La juge a le pouvoir de faire dérailler les poursuites

L’un des grands enjeux du futur procès de Donald Trump sera de savoir quelles preuves peuvent être admises et quels témoignages peuvent être entendus, par la seule décision d’Aileen Cannon. Une marge de manœuvre importante, qui pourrait faire retarder ou même dérailler les poursuites si elle le souhaite.

Elle peut également jouer de son influence au moment de la procédure de sélection du jury. Les juges de première instance disposant d’une grande marge de manœuvre pour dénoncer la partialité potentielle des jurés, Aileen Cannon pourrait potentiellement remplir le jury de personnes favorables à Donald Trump. Le jury devant rendre un verdict unanime, un seul juré partial pourrait entraîner l’annulation du procès.

Le républicain jouit aussi en Floride d’une image nettement plus favorable qu’à Washington, ce qui devrait jouer en sa faveur au moment de cette sélection des jurés.
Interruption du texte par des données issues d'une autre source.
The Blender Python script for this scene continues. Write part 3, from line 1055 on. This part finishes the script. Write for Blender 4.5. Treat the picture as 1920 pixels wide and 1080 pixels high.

Toutes ces décisions pourraient par ailleurs faire l’objet d’un appel de la part de l’accusation. Ce qui aurait pour conséquence de faire traîner la procédure en longueur. Un scénario qui serait favorable à Donald Trump, qui a tout intérêt à ce qu’un verdict soit rendu le plus tardivement possible. Son inculpation bloque en effet désormais toutes les autres enquêtes en cours. Mais surtout, il espère pouvoir remporter la présidentielle de 2024 et, une fois de retour à la Maison Blanche, être protégé de la prison en cas de condamnation, et pouvoir même tenter de se gracier lui-même.